Lorsque le bénéficiaire de l'assistance judiciaire est condamné aux dépens, il doit, si sa situation pécuniaire s'améliore dans le délai de trois ans suivant la fin du procès, rembourser les frais mis à sa charge, y compris ceux qui ont été engagés par la partie adverse. Ses revenus sont considérés comme s'étant améliorés s'ils dépassent le double du salaire minimum interprofessionnel.
Lorsque le jugement ne précise pas qui doit payer les dépens et que le bénéficiaire de l'assistance juridique gratuite a obtenu gain de cause, il doit rembourser les frais engagés pour sa défense à concurrence du tiers de la somme qu'il aura obtenue.
b) Le choix et l'indemnisation de l'avocat
C'est l'ordre des avocats qui désigne l'avocat selon un tour de rôle . Les avocats s'inscrivent sur le tour de rôle sur la base du volontariat , en précisant leur spécialité. Pour pouvoir prêter leur concours au service de l'assistance juridique gratuite, ils doivent avoir exercé pendant plus de trois ans.
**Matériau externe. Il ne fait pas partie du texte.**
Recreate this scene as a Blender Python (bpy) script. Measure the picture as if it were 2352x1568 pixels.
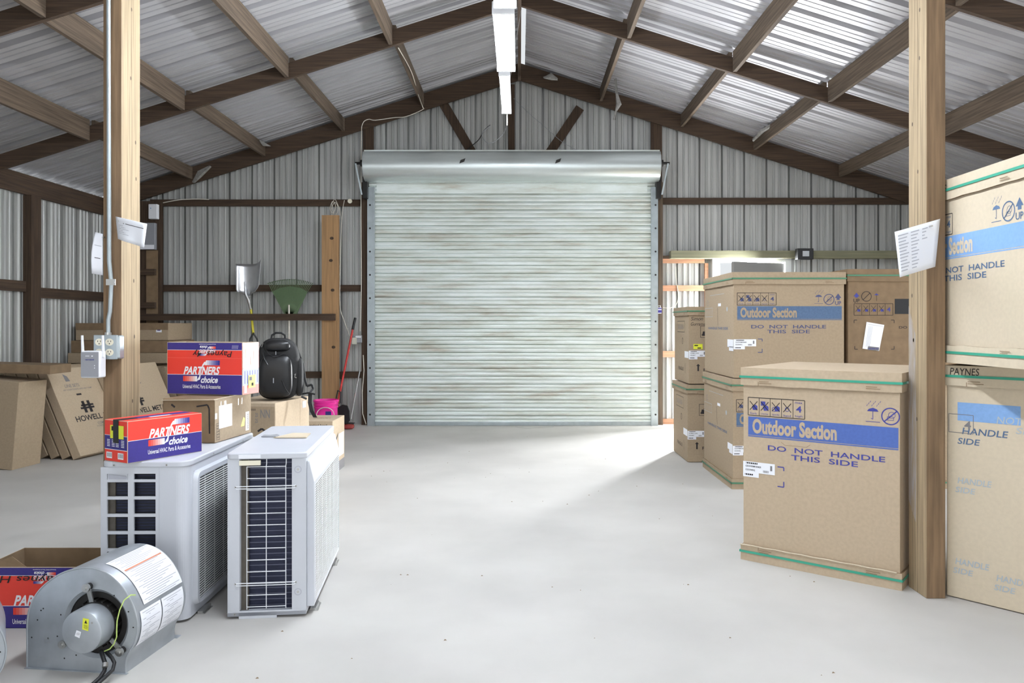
import bpy, math, random
from mathutils import Vector, Matrix
random.seed(7)
sc = bpy.context.scene
for o in list(bpy.data.objects): bpy.data.objects.remove(o)
PI = math.pi
# ------------------------------------------------------------ camera / light / exposure
F = 1763.0; HX, HY, CH = 1193.0, 744.0, 1.355
cam = bpy.data.cameras.new('camera'); co = bpy.data.objects.new('camera', cam); sc.collection.objects.link(co)
co.location = (0, 0, CH); co.rotation_euler = (PI/2, 0, 0)
cam.sensor_width = 36; cam.lens = 36*F/2352
cam.shift_x = -(HX-1176)/2352; cam.shift_y = -(784-HY)/2352
cam.clip_start = 0.05
sc.camera = co
w = bpy.data.worlds.new('world'); sc.world = w; w.use_nodes = True
w.node_tree.nodes['Background'].inputs[0].default_value = (0.93, 0.97, 1.0, 1)
w.node_tree.nodes['Background'].inputs[1].default_value = 0.5
def area(name, loc, rot, sx, sy, power, col=(1, 1, 1)):
    l = bpy.data.lights.new(name, 'AREA'); l.shape = 'RECTANGLE'; l.size = sx; l.size_y = sy; l.energy = power; l.color = col
    o = bpy.data.objects.new(name, l); sc.collection.objects.link(o); o.location = loc; o.rotation_euler = rot; return o
# soft fill added behind the camera; daylight through the walk door in the back wall
area('fill_front_opening', (0, -1.95, 1.9), (PI/2, 0, 0), 8.5, 3.4, 60, (0.95, 0.98, 1.0))
area('daylight_side_opening', (5.9, 4.2, 1.3), (PI/2, 0, PI/2), 4.5, 2.3, 100, (0.96, 0.98, 1.0))
area('daylight_walk_door', (3.22, 10.75, 1.1), (-PI/2, 0, 0), 0.9, 2.1, 1100, (0.95, 0.98, 1.0))
vs = sc.view_settings
vs.view_transform = 'Standard'; vs.look = 'None'; vs.gamma = 1; vs.use_curve_mapping = False; vs.exposure = 0.76
sc.cycles.max_bounces = 8; sc.cycles.diffuse_bounces = 5; sc.cycles.use_denoising = True

# ------------------------------------------------------------ materials
def lin(c):
    return tuple(((v/255)/12.92 if v/255 <= .04045 else ((v/255+.055)/1.055)**2.4) for v in c)
def mat(name, c, rough=.6, metal=0, n=0.0, scale=8, stretch=(1, 1, 1), c2=None, bump=0, spec=.5, detail=4):
    m = bpy.data.materials.new(name); m.use_nodes = True; nt = m.node_tree
    b = nt.nodes['Principled BSDF']; c = lin(c)
    b.inputs['Roughness'].default_value = rough; b.inputs['Metallic'].default_value = metal
    b.inputs['Specular IOR Level'].default_value = spec
    c2 = lin(c2) if c2 else tuple(v*(1-n) for v in c)
    b.inputs['Base Color'].default_value = (*c, 1)
    if n or bump:
        tc = nt.nodes.new('ShaderNodeTexCoord'); mp = nt.nodes.new('ShaderNodeMapping'); mp.inputs['Scale'].default_value = stretch
        nz = nt.nodes.new('ShaderNodeTexNoise'); nz.inputs['Scale'].default_value = scale; nz.inputs['Detail'].default_value = detail
        nt.links.new(tc.outputs['Object'], mp.inputs[0]); nt.links.new(mp.outputs[0], nz.inputs['Vector'])
        if n:
            r = nt.nodes.new('ShaderNodeValToRGB'); r.color_ramp.elements[0].position = .35; r.color_ramp.elements[1].position = .65
            r.color_ramp.elements[0].color = (*c2, 1); r.color_ramp.elements[1].color = (*c, 1)
            nt.links.new(nz.outputs[0], r.inputs[0]); nt.links.new(r.outputs[0], b.inputs['Base Color'])
        if bump:
            bp = nt.nodes.new('ShaderNodeBump'); bp.inputs['Strength'].default_value = bump; bp.inputs['Distance'].default_value = .01
            nt.links.new(nz.outputs[0], bp.inputs['Height']); nt.links.new(bp.outputs[0], b.inputs['Normal'])
    return m
def emis(name, c, s):
    m = mat(name, c); b = m.node_tree.nodes['Principled BSDF']
    b.inputs['Emission Color'].default_value = (*lin(c), 1); b.inputs['Emission Strength'].default_value = s; return m
M = {}
M['floor'] = mat('concrete', (196, 193, 188), .6, 0, .16, 1.1, bump=.03, detail=10)
M['roofmetal'] = mat('galvanized_roof', (190, 189, 192), .42, .3, .08, 2, (.35, 3, 1))
M['wallmetal'] = mat('galvanized_wall', (192, 193, 190), .38, .3, .28, 2.4, (7, 7, .2), bump=.02)
for ax, st in (('x', (.7, 22, 22)), ('y', (22, .7, 22)), ('z', (22, 22, .7))):
    M['dark_'+ax] = mat('weathered_lumber_'+ax, (80, 62, 47), .85, 0, .5, 3, st, bump=.15)
    M['post_'+ax] = mat('treated_post_'+ax, (168, 147, 116), .75, 0, 0.38, 3, st, bump=.1)
    M['grey_'+ax] = mat('greyed_lumber_'+ax, (104, 88, 72), .85, 0, .5, 3, st, bump=.15)
M['postfront'] = mat('darker_post_face', (138, 112, 84), .85, 0, .4, 3, (14, 14, .8), bump=.15)  # darker brown for the front face of the posts
for k_ in range(7):
    q = k_/6; M['gb%d' % k_] = mat('print_blue_fade', tuple(240+(c-240)*q for c in (54, 50, 140)), .5); M['gr%d' % k_] = mat('print_red_fade', tuple(240+(c-240)*q for c in (232, 62, 48)), .5)
M['pine'] = mat('knotty_pine', (176, 138, 96), .75, 0, .28, 3, (18, 18, .7), bump=.1)
M['stain'] = mat('grey_paint_stain', (158, 152, 150), .8, 0, .25, 8, (8, 8, 1), c2=(150, 134, 112))
M['green_x'] = mat('treated_green_lumber', (140, 138, 112), .8, 0, .25, 3, (.8, 14, 14))
M['orange_x'] = mat('orange_lumber', (188, 140, 110), .8, 0, .3, 3, (.8, 14, 14))
M['curtain'] = mat('rollup_curtain', (206, 216, 208), .45, .15, 0, 2)
M['hood'] = mat('galvanized_hood', (212, 220, 220), .27, .65, .1, 5, (.3, 3, 3))
M['steel'] = mat('galvanized_steel', (178, 188, 192), .38, .6, .15, 10)
M['blower'] = mat('blower_steel', (182, 188, 194), .4, .5, .18, 9, bump=.01)
M['zinc'] = mat('zinc_hardware', (190, 190, 188), .3, .9)
M['black'] = mat('black_plastic', (24, 24, 27), .45)
M['blackmetal'] = mat('black_metal', (35, 33, 32), .5, .3)
M['fabric'] = mat('black_nylon', (14, 14, 16), .7, 0, .3, 60, bump=.15)
M['shell'] = mat('black_shell', (15, 15, 18), .34)
M['white'] = mat('white_plastic', (232, 234, 238), .4)
M['paper'] = mat('white_paper', (240, 242, 248), .8)
M['label'] = mat('label_white', (236, 238, 244), .5)
M['ac'] = mat('unit_casing', (200, 203, 210), .38, 0, .03, 6)
M['acshade'] = mat('unit_grille', (225, 226, 226), .45)
M['coil'] = mat('coil_fins', (44, 48, 70), .45, .5, .35, 18, (1, 1, 8))
M['tubeline'] = mat('coil_tube', (92, 94, 112), .35, .5)
M['coildark'] = mat('unit_inside', (24, 25, 28), .7)
M['coilside'] = mat('coil_end_plate', (98, 92, 84), .6, .2, .2, 30)
M['card'] = mat('cardboard', (186, 167, 142), .88, 0, .08, 55, bump=.03)
M['card2'] = mat('cardboard_dull', (166, 147, 122), .88, 0, .1, 55, bump=.03)  # duller card, also the darkened tone of cartons standing in shade
M['cardb'] = mat('cardboard_brown_shaded', (132, 110, 84), .9, 0, .15, 14, bump=.06)  # brown card; doubles as a darkened copy for cartons in shade
M['cardlite'] = mat('cardboard_light', (204, 190, 166), .88, 0, .06, 50)
M['edge'] = mat('cardboard_crease', (128, 106, 80), .9)
M['strap'] = mat('green_strap', (58, 158, 132), .35)
M['strapd'] = mat('green_strap_dull', (70, 128, 98), .45)
M['ink'] = mat('violet_blue_ink', (64, 68, 148), .8, 0, .12, 60)
M['inkb'] = mat('blue_ink_band', (78, 104, 172), .8, 0, .1, 70)
M['inkd'] = mat('dull_blue_ink', (84, 108, 140), .8, 0, .15, 70)
M['inkd2'] = mat('dull_violet_ink', (78, 84, 122), .8, 0, .12, 60)
M['inkl'] = mat('light_blue_ink', (128, 166, 214), .8, 0, .08, 60)
M['inkf'] = mat('faded_blue_ink', (168, 178, 186), .85)
M['blk'] = mat('black_ink', (38, 34, 36), .8)
M['greyink'] = mat('grey_ink', (120, 118, 120), .8)
M['faint'] = mat('faint_text', (182, 184, 194), .8)
M['yellow'] = mat('yellow_sticker', (228, 232, 64), .5)
M['red'] = mat('carton_red', (232, 62, 48), .45)
M['navy'] = mat('carton_navy', (54, 44, 130), .5, 0, .08, 80)
M['wht'] = mat('printed_white', (240, 240, 245), .5)
M['mixb'] = mat('printed_light_blue', (150, 160, 210), .5); M['midb'] = mat('printed_mid_blue', (84, 96, 172), .5)
M['mixr'] = mat('printed_pink', (244, 176, 168), .5); M['midr'] = mat('printed_mid_red', (240, 110, 96), .5)
M['tape'] = mat('clear_tape', (226, 214, 190), .15)
M['pinktape'] = mat('taped_red', (228, 62, 52), .25, 0, .5, 10, (1, 5, .6), c2=(238, 118, 106))
M['pink'] = mat('pink_plastic', (238, 40, 160), .35)
M['toolred'] = mat('red_handle', (196, 44, 40), .4)
M['brushred'] = mat('red_bristles', (150, 62, 56), .9)
M['toolyel'] = mat('yellow_handle', (220, 208, 60), .4)
M['alum'] = mat('aluminium_blade', (205, 206, 208), .28, .85, .12, 8)
M['rake'] = mat('green_plastic', (96, 118, 84), .55)
M['outlet'] = mat('ivory_plastic', (236, 230, 208), .4)
M['greypl'] = mat('grey_plastic', (150, 152, 158), .45)
M['beige'] = mat('beige_plastic', (205, 205, 190), .5)
M['rope'] = mat('white_rope', (218, 212, 200), .8)
M['wiregy'] = mat('green_yellow_wire', (190, 214, 120), .5)
M['insul'] = mat('torn_insulation', (150, 148, 144), .95, 0, .3, 30, bump=.3)
M['orange'] = mat('warning_orange', (196, 128, 100), .6)
M['glass'] = mat('lamp_lens', (190, 195, 200), .15)
M['doorwhite'] = mat('painted_white', (222, 226, 228), .5)
M['doorgrey'] = mat('painted_grey', (150, 150, 148), .6)
M['tube'] = emis('fluorescent_tube', (240, 247, 255), 82)
# roll-up curtain: horizontal dirt streaks of its own
nt = M['curtain'].node_tree; b = nt.nodes['Principled BSDF']
tc = nt.nodes.new('ShaderNodeTexCoord'); mp = nt.nodes.new('ShaderNodeMapping'); mp.inputs['Scale'].default_value = (.5, 1, 3.5)
nz = nt.nodes.new('ShaderNodeTexNoise'); nz.inputs['Scale'].default_value = 2.6; nz.inputs['Detail'].default_value = 8; nz.inputs['Roughness'].default_value = .65
r = nt.nodes.new('ShaderNodeValToRGB'); e = r.color_ramp.elements
e[0].position = .28; e[0].color = (*lin((190, 185, 172)), 1); e[1].position = .62; e[1].color = (*lin((234, 242, 240)), 1)
x = e.new(.45); x.color = (*lin((216, 223, 216)), 1)
nt.links.new(tc.outputs['Object'], mp.inputs[0]); nt.links.new(mp.outputs[0], nz.inputs['Vector']); nt.links.new(nz.outputs[0], r.inputs[0])
nt.links.new(r.outputs[0], b.inputs['Base Color'])

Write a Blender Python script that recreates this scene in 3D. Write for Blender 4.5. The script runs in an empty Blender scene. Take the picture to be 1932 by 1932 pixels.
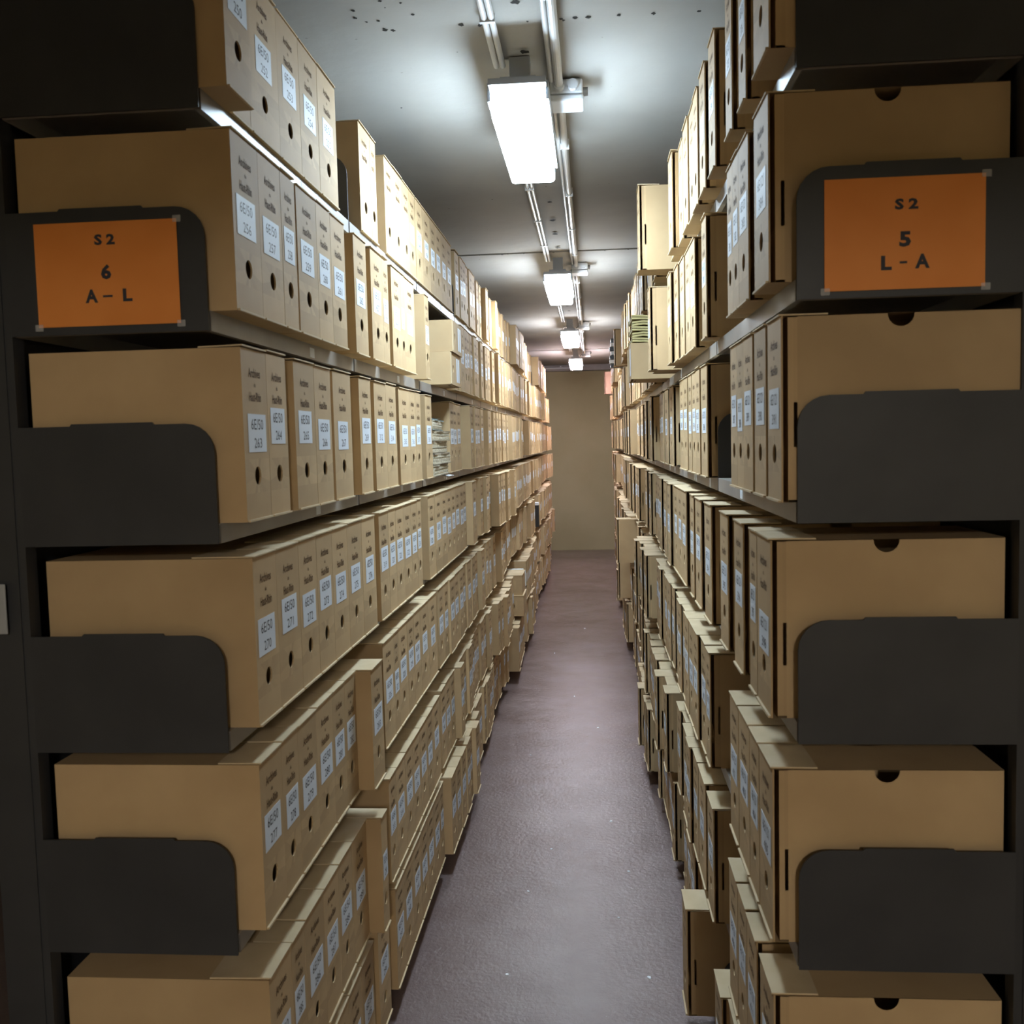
import bpy, bmesh, math, random
from mathutils import Vector, Matrix
random.seed(7)
SC = bpy.context.scene
COL = SC.collection
EYE = 1.68                       # camera height above the floor, metres

# ------------------------------------------------------------------ camera, world, exposure
cam_d = bpy.data.cameras.new('camera'); cam = bpy.data.objects.new('camera', cam_d); COL.objects.link(cam)
Fv = Vector((-0.083588, 0.993847, -0.072673)); Rv = Vector((0.996327, 0.081991, -0.024686)); Uv = Vector((0.018576, 0.07447, 0.99705))
M = Matrix.Identity(4)
for i in range(3):
    M[i][0] = Rv[i]; M[i][1] = Uv[i]; M[i][2] = -Fv[i]
M[0][3], M[1][3], M[2][3] = 0.0, 0.0, EYE
cam.matrix_world = M
cam_d.sensor_width = 36; cam_d.lens = 36 * 1839.37 / 1932
cam_d.clip_start = 0.02
cam_d.dof.use_dof = True; cam_d.dof.focus_distance = 4.5; cam_d.dof.aperture_fstop = 10
SC.camera = cam
w = bpy.data.worlds.new('world'); SC.world = w; w.use_nodes = True
w.node_tree.nodes['Background'].inputs[0].default_value = (0.6, 0.7, 1, 1)
w.node_tree.nodes['Background'].inputs[1].default_value = 0.0
LAMP_STRENGTH = 102.0
FRONT_LAMP_STRENGTH = 250.0
SC.view_settings.view_transform = 'Standard'; SC.view_settings.look = 'None'
SC.view_settings.gamma = 1.0; SC.view_settings.use_curve_mapping = False
SC.view_settings.exposure = 0.0

# ------------------------------------------------------------------ materials
def mat(name, col, rough=0.7, metal=0.0, spec=0.5):
    m = bpy.data.materials.new(name); m.use_nodes = True
    b = m.node_tree.nodes['Principled BSDF']
    b.inputs['Base Color'].default_value = (*col, 1); b.inputs['Roughness'].default_value = rough
    b.inputs['Metallic'].default_value = metal; b.inputs['Specular IOR Level'].default_value = spec
    return m
def N(m, t, **kw):
    n = m.node_tree.nodes.new(t)
    for k, v in kw.items():
        if k in n.inputs: n.inputs[k].default_value = v
        else: setattr(n, k, v)
    return n
def LK(m, a, b): m.node_tree.links.new(a, b)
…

La désignation de l'avoué s'effectue selon des modalités similaires.
À condition de l'avoir expressément demandé en déposant son dossier, le bénéficiaire de l'assistance juridique gratuite a également la possibilité de choisir son avocat en dehors de la liste des professionnels inscrits au tour de rôle.
Seuls, les avocats désignés d'office en matière pénale ont la possibilité de se récuser.
L'État accorde une subvention aux barreaux des avocats et des avoués au titre de l'assistance juridique gratuite. Cette subvention couvre principalement les honoraires des avocats et des avoués, qui sont rémunérés selon un barème spécifique annexé au décret royal 996/2003 et précisant la rémunération correspondant aux différents types de procès. Ainsi, pour un procès en cour d'assises, l'avocat perçoit 300,51 € et pour une procédure civile relative à une détermination de paternité 200 €. Par ailleurs, une indemnisation pour frais de gestion est attribuée à chaque barreau en fonction du nombre de dossiers traités.
La subvention est versée aux conseils généraux des barreaux qui répartissent les fonds entre les professionnels qui participent à l'assistance juridique gratuite. Les intéressés reçoivent 70 % de leur rétribution au moment de leur désignation et le solde en fin de procédure.
Les sommes versées au titre de l'assistance juridique gratuite sont considérées par les professionnels comme nettement insuffisantes.
Dans les communautés autonomes qui ont édicté leur propre réglementation et qui financent l'assistance juridique gratuite, l'indemnisation est en règle générale nettement supérieure.
* (9) La nouvelle loi sur les procédures collectives, qui entrera en vigueur le 1 er septembre 2004, restreint le champ d'application de cette exception aux seuls litiges survenus dans le cadre d'une procédure collective.
* (10) L'avoué représente le demandeur, tandis que l'avocat assure la défense.